Abstract
It is known that manufacturing and applications of photonic crystals is currently an area of much interest. One of the
focuses of special attention in this area is various microcavity (MC) devices. Porous silicon is one of the most promising
materials for manufacturing such devices because it is simple to prepare, its optical parameters are precisely controllable,
and it has an enormous surface area. This allows to inject different kinds of luminophores into porous silicon MC
devices. Apparently, semiconductor quantum dots (QDs) are among the most interesting of them. QDs are characterized
by a wide absorbance spectrum, large absorption cross-section, high quantum yield, and excellent photostability. To date,
there have been few studies on QD injection into porous silicon photonic structures.
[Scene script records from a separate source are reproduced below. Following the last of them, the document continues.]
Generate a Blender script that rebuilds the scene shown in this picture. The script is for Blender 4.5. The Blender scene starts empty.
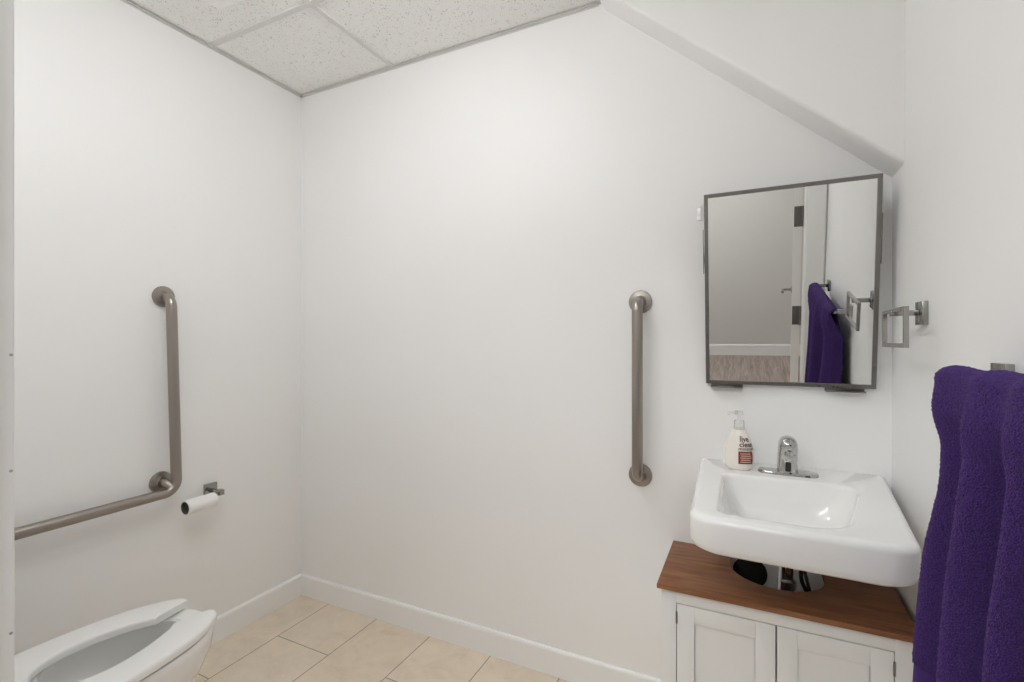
import bpy, bmesh, math, random
from mathutils import Vector, Matrix
PI = math.pi
C = bpy.context.scene.collection
random.seed(4)

# ------------------------------------------------------------------ helpers
def new(): return bmesh.new()

def merge(dst, src, M=None):
    if M is not None: bmesh.ops.transform(src, matrix=M, verts=src.verts)
    me = bpy.data.meshes.new('tmp'); src.to_mesh(me); src.free()
    dst.from_mesh(me); bpy.data.meshes.remove(me)

def box(dst, a, b, bev=0.0, seg=2, M=None):
    s = new(); bmesh.ops.create_cube(s, size=1)
    a = Vector(a); b = Vector(b)
    for v in s.verts:
        v.co = Vector(((v.co.x+.5)*(b.x-a.x)+a.x, (v.co.y+.5)*(b.y-a.y)+a.y, (v.co.z+.5)*(b.z-a.z)+a.z))
    if bev: bmesh.ops.bevel(s, geom=list(s.edges), offset=bev, segments=seg, profile=.5, affect='EDGES')
    merge(dst, s, M)

def loft(dst, rings, cap0=True, cap1=True, closed=True, M=None):
    s = new(); R = [[s.verts.new(p) for p in r] for r in rings]
    n = len(rings[0])
    for i in range(len(R)-1):
        for j in range(n if closed else n-1):
            k = (j+1) % n
            try: s.faces.new((R[i][j], R[i][k], R[i+1][k], R[i+1][j]))
            except ValueError: pass
    if cap0: s.faces.new(list(reversed(R[0])))
    if cap1: s.faces.new(R[-1])
    bmesh.ops.recalc_face_normals(s, faces=s.faces)
    merge(dst, s, M)

def ellipse(cx, cy, z, rx, ry, n=48):
    return [(cx+rx*math.cos(2*PI*i/n), cy+ry*math.sin(2*PI*i/n), z) for i in range(n)]

def lathe(dst, prof, n=48, M=None, sx=1, sy=1, cap0=True, cap1=True):
    loft(dst, [[(r*sx*math.cos(2*PI*i/n), r*sy*math.sin(2*PI*i/n), z) for i in range(n)] for r, z in prof], cap0, cap1, M=M)

def fillet(pts, r, n=10):
    pts = [Vector(p) for p in pts]; out = [pts[0]]
    for i in range(1, len(pts)-1):
        a, b, c = pts[i-1], pts[i], pts[i+1]
        u = (a-b).normalized(); w = (c-b).normalized()
        ang = u.angle(w); d = r/math.tan(ang/2)
        d = min(d, (a-b).length*.49 if i > 1 else (a-b).length*.95, (c-b).length*.95)
        rr = d*math.tan(ang/2)
        cen = b+(u+w).normalized()*(rr/math.sin(ang/2))
        s0 = b+u*d-cen; s1 = b+w*d-cen
        tot = s0.angle(s1); ax = s0.cross(s1).normalized()
        for k in range(n+1): out.append(cen+Matrix.Rotation(tot*k/n, 3, ax)@s0)
    out.append(pts[-1]); return out

def tube(dst, path, r, n=24, M=None):
    path = [Vector(p) for p in path]
    rings = []; t0 = (path[1]-path[0]).normalized()
    up = Vector((0,0,1)) if abs(t0.z) < .9 else Vector((1,0,0))
    nrm = t0.cross(up).normalized()
    for i, p in enumerate(path):
        if i == 0: t = path[1]-path[0]
        elif i == len(path)-1: t = path[-1]-path[-2]
        else: t = (path[i+1]-p).normalized()+(p-path[i-1]).normalized()
        t.normalize()
        nrm = (nrm-t*nrm.dot(t)).normalized(); bn = t.cross(nrm)
        rr = r[i] if isinstance(r, (list, tuple)) else r
        rings.append([p+nrm*rr*math.cos(2*PI*k/n)+bn*rr*math.sin(2*PI*k/n) for k in range(n)])
    loft(dst, rings, M=M)

def rounded(corners, radii, z, na=8, ne=6):
    """closed outline: arcs at corners, subdivided straight edges; always the same count"""
    cs = [Vector((c[0], c[1])) for c in corners]; n = len(cs); arcs = []
    for i in range(n):
        a, b, c = cs[i-1], cs[i], cs[(i+1) % n]
        u = (a-b).normalized(); w = (c-b).normalized(); ang = u.angle(w)
        r = radii[i]; d = r/math.tan(ang/2)
        cen = b+(u+w).normalized()*(r/math.sin(ang/2))
        a0 = b+u*d-cen; a1 = b+w*d-cen
        t0 = math.atan2(a0.y, a0.x); t1 = math.atan2(a1.y, a1.x)
        dt = (t1-t0+PI) % (2*PI)-PI
        arcs.append([cen+Vector((math.cos(t0+dt*k/na), math.sin(t0+dt*k/na)))*r for k in range(na+1)])
    out = []
    for i in range(n):
        out += arcs[i]; p = arcs[i][-1]; q = arcs[(i+1) % n][0]
        out += [p.lerp(q, k/(ne+1)) for k in range(1, ne+1)]
    return [(p.x, p.y, z) for p in out]

def obj(name, bm, m, parent=None, smooth=True, ang=35, label=None):
    bmesh.ops.remove_doubles(bm, verts=bm.verts, dist=1e-6)
    for f in bm.faces: f.smooth = smooth
    if smooth:
        for e in bm.edges:
            if len(e.link_faces) == 2 and e.calc_face_angle(0) > math.radians(ang): e.smooth = False
    me = bpy.data.meshes.new(name); bm.to_mesh(me); bm.free()
    me.materials.append(m)
    o = bpy.data.objects.new(name, me); C.objects.link(o)
    if parent: o.parent = parent; o.matrix_parent_inverse = parent.matrix_world.inverted()
    if label: o['label'] = label
    return o

def thing(name, label, cat, loc=(0,0,0), group=None):
    o = bpy.data.objects.new(name, None); C.objects.link(o); o.location = loc
    o.matrix_world = Matrix.Translation(loc); o.empty_display_size = .05
    o['label'] = label; o['category'] = cat
    if group: o['group'] = group
    return o

def tag(o, label, cat): o['label'] = label; o['category'] = cat; return o
def struct(name, bm, m, parent=None, label=None, smooth=False):
    o = obj(name, bm, m, parent, smooth=smooth)
    if not parent: o['kind'] = 'structure'
    if label: o['label'] = label
    return o

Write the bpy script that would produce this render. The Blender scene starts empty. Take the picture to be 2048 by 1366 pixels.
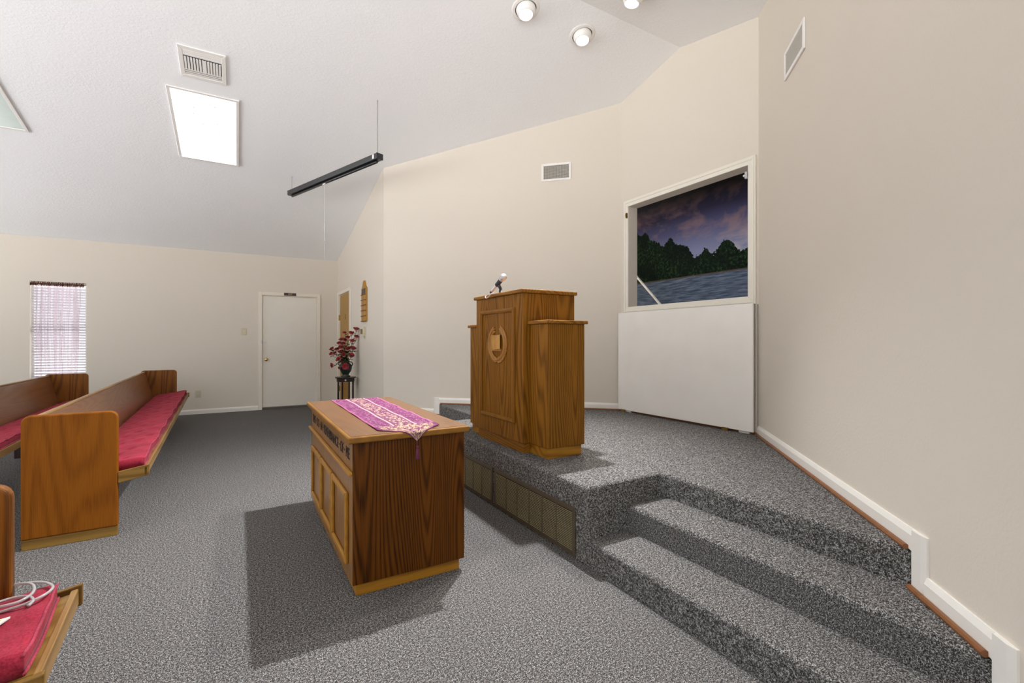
import bpy, bmesh, math, random
from mathutils import Vector, Matrix, Quaternion
random.seed(7)
S = bpy.context.scene
COL = S.collection
PI = math.pi
V = Vector

# ------------------------------------------------------------------ room numbers (metres)
Y1 = 9.81            # left side wall
X1 = 1.715           # short front wall with the brown door
C1 = (1.715, 6.37)   # where the angled wall starts
C2 = (3.965, 4.15)   # recess wall, left corner
C3 = (3.965, 2.435)  # recess wall, right corner
C4 = (1.715, 0.185)  # end of the right angled wall
EAVE = 2.875; M = 0.2225; YR = 3.28; ZR = EAVE + M * (Y1 - YR)
HP = 0.445; R1 = HP / 3; R2 = 2 * HP / 3
YS = 2 * YR - Y1     # far right side (not built, never seen)
XB = -7.4
def zc(y): return EAVE + M * (Y1 - y) if y >= YR else ZR - M * (YR - y)

# ------------------------------------------------------------------ node helpers
def newmat(name):
    m = bpy.data.materials.new(name); m.use_nodes = True
    nt = m.node_tree; nt.nodes.clear()
    out = nt.nodes.new('ShaderNodeOutputMaterial'); b = nt.nodes.new('ShaderNodeBsdfPrincipled')
    nt.links.new(b.outputs[0], out.inputs[0])
    return m, nt, b, out
def N(nt, t, **kw):
    n = nt.nodes.new(t)
    for k, v in kw.items():
        if k.startswith('i_'):
            key = k[2:]
            n.inputs[int(key) if key.isdigit() else key.replace('_', ' ')].default_value = v
        else: setattr(n, k, v)
    return n
def L(nt, a, b): nt.links.new(a, b)
def math_(nt, op, a, b=None, c=None, clamp=False):
    n = nt.nodes.new('ShaderNodeMath'); n.operation = op; n.use_clamp = clamp
    for i, v in enumerate((a, b, c)):
        if v is None: continue
        if isinstance(v, (int, float)): n.inputs[i].default_value = v
        else: nt.links.new(v, n.inputs[i])
    return n.outputs[0]
def mix(nt, f, a, b):
    n = nt.nodes.new('ShaderNodeMix'); n.data_type = 'RGBA'
    if isinstance(f, (int, float)): n.inputs[0].default_value = f
    else: nt.links.new(f, n.inputs[0])
    for i, v in ((6, a), (7, b)):
        if isinstance(v, tuple): n.inputs[i].default_value = (*v, 1) if len(v) == 3 else v
        else: nt.links.new(v, n.inputs[i])
    return n.outputs[2]
def ramp(nt, fac, stops, interp='LINEAR'):
    n = nt.nodes.new('ShaderNodeValToRGB'); n.color_ramp.interpolation = interp
    e = n.color_ramp.elements
    while len(e) < len(stops): e.new(0.5)
    for el, (p, c) in zip(e, stops):
        el.position = p; el.color = (*c, 1) if len(c) == 3 else c
    nt.links.new(fac, n.inputs[0]); return n.outputs[0]
def coords(nt, scale=(1, 1, 1), kind='Object', rot=(0, 0, 0)):
    tc = nt.nodes.new('ShaderNodeTexCoord'); mp = nt.nodes.new('ShaderNodeMapping')
    mp.inputs['Scale'].default_value = scale; mp.inputs['Rotation'].default_value = rot
    nt.links.new(tc.outputs[kind], mp.inputs[0]); return mp.outputs[0]
def noise(nt, vec, scale, detail=2, rough=.5, dist=0):
    n = N(nt, 'ShaderNodeTexNoise', i_Scale=scale, i_Detail=detail, i_Roughness=rough, i_Distortion=dist)
    nt.links.new(vec, n.inputs['Vector']); return n.outputs['Fac']
def bump(nt, bsdf, h, strength, dist=.01):
    n = N(nt, 'ShaderNodeBump', i_Strength=strength, i_Distance=dist)
    nt.links.new(h, n.inputs['Height']); nt.links.new(n.outputs[0], bsdf.inputs['Normal'])
def plain(name, col, rough=.5, metal=0, spec=.5, vary=.06, vscale=30, bump_s=0, bump_scale=80):
    m, nt, b, o = newmat(name)
    v = coords(nt); f = noise(nt, v, vscale, 3)
    d = tuple(max(0, c * (1 - vary)) for c in col); u = tuple(min(1, c * (1 + vary)) for c in col)
    L(nt, mix(nt, f, d, u), b.inputs['Base Color'])
    b.inputs['Roughness'].default_value = rough; b.inputs['Metallic'].default_value = metal
    b.inputs['Specular IOR Level'].default_value = spec
    if bump_s: bump(nt, b, noise(nt, v, bump_scale, 3), bump_s, .004)
    return m
def oak(name, light, dark, axis='Z', rings=30, size=2.0, streak=.5, rough=.4, ring_amt=.75, spec=.25, stretch=.09):
    """plain-sawn oak: contour loops of a stretched noise plus fine pores along the grain"""
    m, nt, b, o = newmat(name)
    st = {'X': (stretch, 1, 1), 'Y': (1, stretch, 1), 'Z': (1, 1, stretch)}[axis]
    st2 = {'X': (.02, 1, 1), 'Y': (1, .02, 1), 'Z': (1, 1, .02)}[axis]
    v = coords(nt, st); v2 = coords(nt, st2)
    n1 = noise(nt, v, size * 1.6, 1, .35)
    fine = noise(nt, v2, 40, 2, .6)
    r = math_(nt, 'MULTIPLY', math_(nt, 'ADD', n1, math_(nt, 'MULTIPLY', fine, .012)), rings * 6.283)
    s = math_(nt, 'MULTIPLY_ADD', math_(nt, 'SINE', r), .5, .5)
    s = math_(nt, 'POWER', s, 1.8)
    p = noise(nt, v2, 300, 2, .6)
    pr = ramp(nt, p, [(.42, (0, 0, 0)), (.62, (1, 1, 1))])
    big = noise(nt, v2, 9, 2, .5)
    f = math_(nt, 'ADD', math_(nt, 'MULTIPLY', s, ring_amt * .75), math_(nt, 'MULTIPLY', pr, streak * .5))
    f = math_(nt, 'ADD', f, math_(nt, 'MULTIPLY_ADD', big, .6, -.3), clamp=True)
    L(nt, mix(nt, f, light, dark), b.inputs['Base Color'])
    b.inputs['Roughness'].default_value = rough; b.inputs['Specular IOR Level'].default_value = spec
    bump(nt, b, f, .04, .0015)
    return m

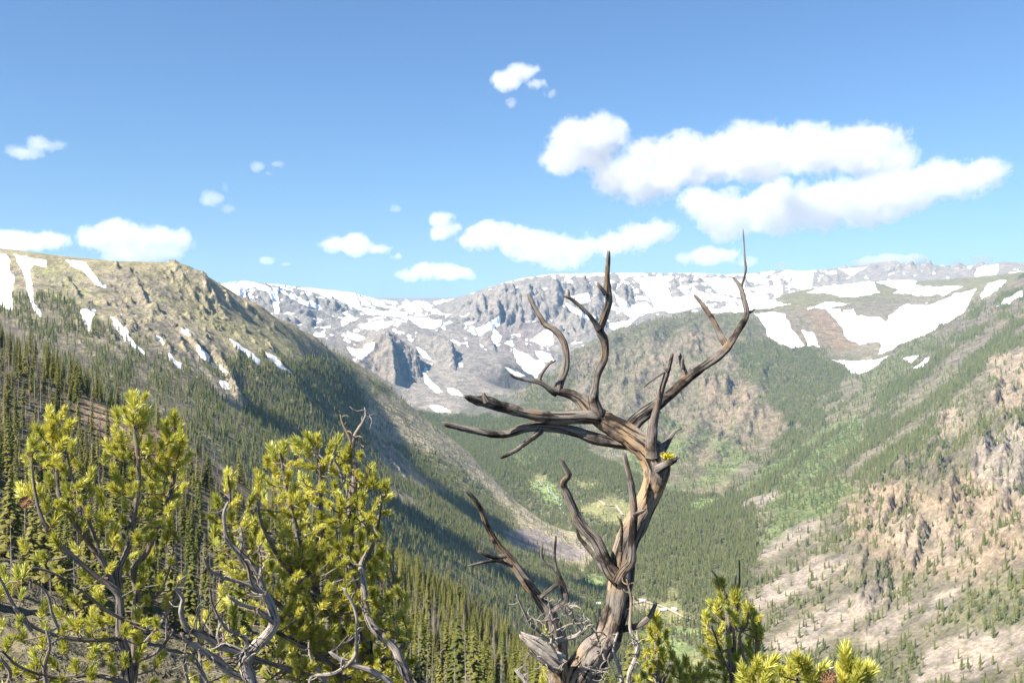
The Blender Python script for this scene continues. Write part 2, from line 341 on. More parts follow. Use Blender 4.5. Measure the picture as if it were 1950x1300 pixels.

In addition, many structures used
lack the desired characteristics; the depth of QD penetration also remains a question. This is the first study to analyze the
photoluminescence spectrum and kinetics of QDs in a high-quality porous silicon MC. A drastic narrowing of the
luminescence spectrum has been observed after QD injection. We have found that the MC morphology considerably
affects the penetration of QDs. The kinetics of photoluminescence has also been investigated. Measurements have shown
a decrease in the QD characteristic photoluminescence decay time after QD injection into a porous silicon MC compared
with the QD photoluminescence decay time in a toluene solution. However, we have not observed a significant
difference between the photoluminescence decay times of QDs in an MC and in single-layer porous silicon.